November 2010: The Economics Lab Blogs on Market Distortions

If you've read my blog for close on 4 years, you probably disagree with that claim.

4 years ago I showed a couple of graphs in my second blog post, indicating the market did function in terms of relating market price and demand. The global adjustment mechanism, introduced to ensure full recovery of supply cost from suppliers, became the driver of oversupply - and therefore is responsible for escalating exports.

In July 2011 I co-wrote, with Parker Gallant, an article for the Financial Post "Ontario's Power Trip" series, using the correct term in the title: title; Power dumping. Electricity has been getting contracted in Ontario with the intent of exporting it at low prices - to meet non-power system goals.

There were no more large feed-in tariff (FIT) contracts awarded after that article ran in July 2011; there was a curtailment in the Korean Consortium deal that the government claimed would save $3.7 billion.
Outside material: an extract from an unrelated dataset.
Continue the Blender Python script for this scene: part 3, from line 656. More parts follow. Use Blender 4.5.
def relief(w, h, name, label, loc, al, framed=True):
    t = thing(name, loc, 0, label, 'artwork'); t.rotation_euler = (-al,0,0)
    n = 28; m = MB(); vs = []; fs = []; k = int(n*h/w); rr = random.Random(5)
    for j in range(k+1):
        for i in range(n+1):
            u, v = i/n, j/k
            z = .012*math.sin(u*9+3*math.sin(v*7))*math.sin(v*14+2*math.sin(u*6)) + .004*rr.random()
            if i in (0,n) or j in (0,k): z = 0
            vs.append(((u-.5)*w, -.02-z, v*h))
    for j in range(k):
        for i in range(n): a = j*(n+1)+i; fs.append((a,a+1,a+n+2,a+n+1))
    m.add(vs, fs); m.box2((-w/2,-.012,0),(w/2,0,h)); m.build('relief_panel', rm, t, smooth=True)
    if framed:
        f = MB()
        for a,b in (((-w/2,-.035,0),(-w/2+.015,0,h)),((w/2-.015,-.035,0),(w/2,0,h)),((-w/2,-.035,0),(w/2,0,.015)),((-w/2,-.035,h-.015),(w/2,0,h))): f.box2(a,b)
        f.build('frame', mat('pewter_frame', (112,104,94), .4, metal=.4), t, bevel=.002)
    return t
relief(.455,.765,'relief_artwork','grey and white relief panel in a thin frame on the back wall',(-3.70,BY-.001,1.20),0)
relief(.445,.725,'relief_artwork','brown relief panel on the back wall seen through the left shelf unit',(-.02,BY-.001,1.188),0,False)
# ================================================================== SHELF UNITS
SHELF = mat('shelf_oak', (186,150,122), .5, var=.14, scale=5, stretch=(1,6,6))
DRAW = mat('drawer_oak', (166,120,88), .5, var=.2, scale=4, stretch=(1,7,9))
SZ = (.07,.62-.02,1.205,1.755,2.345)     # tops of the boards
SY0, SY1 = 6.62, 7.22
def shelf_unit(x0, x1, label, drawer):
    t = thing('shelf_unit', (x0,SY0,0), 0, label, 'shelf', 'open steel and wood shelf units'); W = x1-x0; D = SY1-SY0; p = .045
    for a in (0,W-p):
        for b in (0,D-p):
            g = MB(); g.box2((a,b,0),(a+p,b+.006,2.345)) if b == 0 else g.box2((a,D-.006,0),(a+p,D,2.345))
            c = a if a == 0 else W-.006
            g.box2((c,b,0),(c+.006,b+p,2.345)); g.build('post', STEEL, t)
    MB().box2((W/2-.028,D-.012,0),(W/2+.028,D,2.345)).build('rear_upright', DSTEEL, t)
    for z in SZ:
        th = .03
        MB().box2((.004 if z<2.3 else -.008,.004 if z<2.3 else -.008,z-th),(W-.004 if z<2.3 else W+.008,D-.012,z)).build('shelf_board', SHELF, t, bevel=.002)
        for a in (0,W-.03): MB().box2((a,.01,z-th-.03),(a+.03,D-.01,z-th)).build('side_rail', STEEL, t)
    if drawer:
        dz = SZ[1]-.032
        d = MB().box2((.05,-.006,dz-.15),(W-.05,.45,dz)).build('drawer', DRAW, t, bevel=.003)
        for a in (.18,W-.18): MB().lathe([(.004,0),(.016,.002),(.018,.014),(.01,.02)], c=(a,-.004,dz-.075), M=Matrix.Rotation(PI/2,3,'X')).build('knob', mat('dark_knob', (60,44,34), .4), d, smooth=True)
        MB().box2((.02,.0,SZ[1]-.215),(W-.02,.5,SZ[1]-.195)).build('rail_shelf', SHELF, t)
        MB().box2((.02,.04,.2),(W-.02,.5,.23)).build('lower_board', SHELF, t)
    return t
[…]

This could provide some optimism that attempting to figure out how the market is being mangled is a valuable pursuit. I don't think the same can be said for the poor sycophancy displayed by the OEB's MSP report.

Some readers may be upset I label the sycophancy poor, but it is. The Energy Minister frequently claimed all revenues from exports were profits - although there was never a strong indication he had any idea what the numbers he was spouting meant. How can the MSP argue if we pay $135/MWh for all generation an industrial wind turbine can generate, and we dump it on an export market for $15/MWh, it's not simply not subsidized, but it is in fact a profitable enterprise?

The OEB MSP report shows one class of Ontario customer paying ~$89/MWh for electricity in the summer 2013 period (up $15 from summer 2012) , the largest users paying ~$53 (up $5 from the 2012 period), and omits export customers paying about $22.5, down from ~25 the previous summer.

The wizards on the market surveillance panel explain that the many prices produced by this hybrid market are each never too high, nor low, but exactly what they should be - while doing absolutely nothing to examine causes of the large variances in pricing.